In a First, UK Firm Achieves Carbon Neutral Rocket Launch
Tech

In a First, UK Firm Achieves Carbon Neutral Rocket Launch

UK-based satellite company Inmarsat has claimed that it achieved the world’s first carbon neutral rocket launch with the send-off of its I-6 F2 satellite into space aboard a SpaceX Falcon 9.

“We are offsetting roughly 5,000 metric tons of carbon dioxide emissions associated with the launch,” said CEO Rajeev Suri. The CarbonNeutral Protocol certified the launch as a carbon neutral event.

London-based Inmarsat sent its I-6 F2 satellite into space aboard a SpaceX Falcon 9 on February 17, lifting off from Cape Canaveral, Florida.

Rajeev Suri said the rocket and spacecraft build emissions had been offset through carbon offsetting projects, including a biodiversity reserve in Indonesia, a gigawatt grid solar farm in Rwanda and community reforestation in Ghana. “We’re also funding several sustainable projects across the world, through renewables, reforestation and afforestation,” he said.
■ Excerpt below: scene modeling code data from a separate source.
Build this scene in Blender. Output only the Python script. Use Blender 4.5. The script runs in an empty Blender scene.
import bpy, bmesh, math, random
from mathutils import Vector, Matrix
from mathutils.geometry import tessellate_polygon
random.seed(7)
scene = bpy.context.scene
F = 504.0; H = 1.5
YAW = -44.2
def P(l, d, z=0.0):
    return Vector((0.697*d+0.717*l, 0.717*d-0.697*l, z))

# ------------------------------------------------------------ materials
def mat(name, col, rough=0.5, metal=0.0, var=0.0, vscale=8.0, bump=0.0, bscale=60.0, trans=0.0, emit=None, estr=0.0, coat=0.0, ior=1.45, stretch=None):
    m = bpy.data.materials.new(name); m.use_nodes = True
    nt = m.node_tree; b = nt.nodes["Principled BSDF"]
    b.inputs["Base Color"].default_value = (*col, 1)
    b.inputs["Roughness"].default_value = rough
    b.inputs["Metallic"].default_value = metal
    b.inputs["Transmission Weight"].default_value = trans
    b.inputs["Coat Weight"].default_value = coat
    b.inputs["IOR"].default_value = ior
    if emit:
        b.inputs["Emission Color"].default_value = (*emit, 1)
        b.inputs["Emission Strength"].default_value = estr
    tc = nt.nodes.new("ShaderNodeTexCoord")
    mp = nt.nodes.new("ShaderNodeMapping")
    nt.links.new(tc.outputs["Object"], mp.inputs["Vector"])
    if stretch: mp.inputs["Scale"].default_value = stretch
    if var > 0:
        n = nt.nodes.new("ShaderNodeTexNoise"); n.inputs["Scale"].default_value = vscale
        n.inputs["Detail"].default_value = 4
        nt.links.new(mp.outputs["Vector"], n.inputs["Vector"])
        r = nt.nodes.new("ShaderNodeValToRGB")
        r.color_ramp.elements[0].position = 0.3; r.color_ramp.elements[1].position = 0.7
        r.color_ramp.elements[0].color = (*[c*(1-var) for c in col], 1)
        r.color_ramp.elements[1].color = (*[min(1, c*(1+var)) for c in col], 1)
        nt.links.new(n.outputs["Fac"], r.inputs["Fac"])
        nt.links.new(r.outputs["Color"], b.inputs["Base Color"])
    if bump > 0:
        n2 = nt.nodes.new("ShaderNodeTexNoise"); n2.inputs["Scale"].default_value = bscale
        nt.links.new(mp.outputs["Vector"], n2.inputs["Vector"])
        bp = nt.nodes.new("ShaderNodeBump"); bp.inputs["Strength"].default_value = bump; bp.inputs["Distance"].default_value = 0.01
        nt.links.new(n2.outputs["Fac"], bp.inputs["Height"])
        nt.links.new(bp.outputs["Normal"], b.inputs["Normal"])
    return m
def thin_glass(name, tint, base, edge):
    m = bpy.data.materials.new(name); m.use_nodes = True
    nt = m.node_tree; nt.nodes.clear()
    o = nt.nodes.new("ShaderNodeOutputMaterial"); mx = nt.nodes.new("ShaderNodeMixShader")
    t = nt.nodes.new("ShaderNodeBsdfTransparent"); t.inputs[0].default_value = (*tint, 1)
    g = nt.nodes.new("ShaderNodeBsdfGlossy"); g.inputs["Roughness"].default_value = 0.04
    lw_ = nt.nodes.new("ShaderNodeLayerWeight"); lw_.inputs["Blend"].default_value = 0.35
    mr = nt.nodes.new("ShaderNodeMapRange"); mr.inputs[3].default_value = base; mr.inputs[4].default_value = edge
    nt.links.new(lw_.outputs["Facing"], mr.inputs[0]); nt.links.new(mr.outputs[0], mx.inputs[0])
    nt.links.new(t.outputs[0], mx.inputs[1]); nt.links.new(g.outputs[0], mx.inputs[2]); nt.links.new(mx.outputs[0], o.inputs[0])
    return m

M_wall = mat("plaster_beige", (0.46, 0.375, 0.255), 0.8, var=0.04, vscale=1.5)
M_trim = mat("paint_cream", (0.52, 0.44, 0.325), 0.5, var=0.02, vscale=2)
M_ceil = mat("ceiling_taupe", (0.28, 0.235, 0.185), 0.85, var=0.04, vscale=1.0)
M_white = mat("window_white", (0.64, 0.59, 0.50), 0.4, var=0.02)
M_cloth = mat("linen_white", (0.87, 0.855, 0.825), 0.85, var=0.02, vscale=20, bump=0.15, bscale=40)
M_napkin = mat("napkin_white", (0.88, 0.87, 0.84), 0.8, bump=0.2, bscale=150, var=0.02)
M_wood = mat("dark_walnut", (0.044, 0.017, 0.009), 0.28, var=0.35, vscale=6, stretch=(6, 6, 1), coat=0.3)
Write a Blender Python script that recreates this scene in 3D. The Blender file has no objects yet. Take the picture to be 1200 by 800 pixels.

The impacts of rocket emissions on the climate are still relatively unknown due to the infrequency of launches. It is estimated that the space industry burns less than 1 per cent of the fossil fuels burned by the aviation industry, however unlike the aviation industry, rockets release pollutants all the way up to the mesosphere and stratosphere in the upper atmosphere, making it difficult to make comparisons between the two.